The hotel itself was pretty nice, it was a bit odd that we had a full kitchen and refrigerator in a 1 bedroom unit at an all inclusive hotel. But we later found out that our part of the hotel had been re-converted from a condo to a hotel so it made sense. A few other things struck me. Compared to our trip to Cabo San Lucas last year, the hotel guests were much more Mexican. At Cabo, I think like 70% of the guests were American/Canadian. At Puerto Vallarta, it felt like less than 40%. Part of it was that our hotel in Cabo was nicer, but it still was good to see that at least some Mexicans still seem to be doing pretty well for themselves. The kids water park was interesting as a contrast to what an American water park would be. The water slides were short, maybe 10 feet tall, but the bottom of the slide dropped into about 12 inches of water on slick painted concrete. An American hotel would never have that kind of thing due to liability and injury concerns. This didn’t stop me from letting Lucas play there, but I did wonder if that made me a bad parent. The water park was pretty busy with dozens of other kids so apparently I wasn’t the only bad parent. Many kids ran around with even less supervision than I was giving Lucas. The food was good, better than expected I’d say. In particular the meats were always very good, or excellent. The food tended to cater to the mostly Mexican guests, but I enjoyed it even though Mexican food isn’t usually my favorite. Unfortunately as with any all inclusive, even if it’s very good, by day 4 or 5, you’re kind of sick of it anyways. And of course, we ate too much.

I did play a round of golf at the Vista Vallarta golf course with my brother-in-law. It’s a nice course, well maintained, it only cost us I think $60/round but that was a discounted rate. I don’t play much golf and I’m bad, so I’m not sure how I’d describe it, but it was a bit tricky and had a lot of ditches.
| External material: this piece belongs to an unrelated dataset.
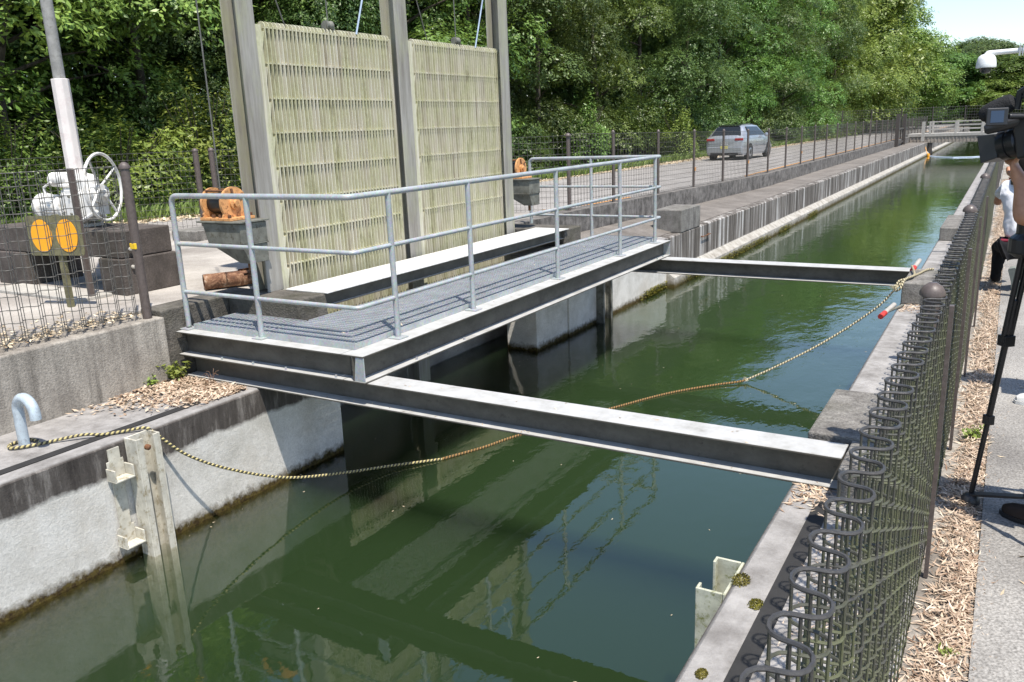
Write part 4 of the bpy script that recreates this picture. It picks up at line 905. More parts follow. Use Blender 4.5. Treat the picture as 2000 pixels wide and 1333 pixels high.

I saw a lot of sand play and lost many many balls. The good news was that I shot 10 strokes better on the back 9. The bad news was that I shot a 78 on the front nine, and that might’ve been a bit generous.

We bought a nice cake for Lauren’s birthday, unfortunately it didn’t taste quite as good as it looked. It was very nutty and heavily sauced inside.

We also got to swim with some dolphins while we were there. I figured it was kind of a once in a lifetime thing, so I might as well try. It was more fun than I imagined, though my expectations were probably a bit low. Dolphins are cool.